The ability to be absent from work without fear of losing their jobs is a luxury that not all women can afford. By leaving behind women working in hourly wage jobs, women without paid time off, and single mothers without reliable childcare, the organizers of the Women’s March are (once again) in danger of drawing a bright line that separates millions of supporters according to their economic privilege.

It’s maddening that this is even an issue, considering addressing gender equity is stated as a major goal of the protest. One of the reasons the gender wage gap persists is that women are more likely to be trapped in jobs that don't allow much flexibility, or offer benefits like paid time off. In fact, the National Women’s Law Center estimated that 13 million women work in low-wage jobs making an average of $10.10 an hour or less — that’s at least two out of three low-wage workers. And while women of color make up 16 percent of the overall workforce, according to the NWLC, they make up one-third of those working at the lowest pay levels.

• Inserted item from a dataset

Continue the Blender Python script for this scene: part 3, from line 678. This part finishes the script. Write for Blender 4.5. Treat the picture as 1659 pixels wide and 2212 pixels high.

To be clear, this isn’t about women simply choosing these kinds of jobs — this is about an employment system that actually discourages basic worker protections. In America, in 49 out of 50 states workers are considered "at will" employees, meaning they can be fired at any time for almost any reason that isn’t blatantly discriminatory. As thousands of moms can attest, many companies consider missing work to care for a sick child cause for termination. It’s hard to imagine that those same bosses would be fine with a worker missing a day to make a political statement.

So what would A Day Without A Woman look like for poor and low-income mothers? It’s difficult to tell at this point. Certainly, missing a day of work would mean a direct hit to the budgets of many women and the possibility that others might actually be fired for participating. And so far, the organizers haven’t said much about that reality.

To be fair, in the Instagram post announcing the general strike, the Women’s March organizers said that details for the strike will be released in the weeks to come, including “more information on what actions on that day can look like for you.” That could be read as a subtle acknowledgement that a general strike — millions of women not showing up for work and shutting down their businesses for an entire day — may not be possible for everyone.

Still, it’s frustrating that after the early criticism that ultimately reshaped the Women’s March, the very first statements about the general strike center those women with economic and racial privilege. Despite all the difficult conversations around the dangers of leaving an entire population of women behind in order to tell the stories of a few, here we are again. Actually, at this point it’s more than frustrating. It’s exhausting.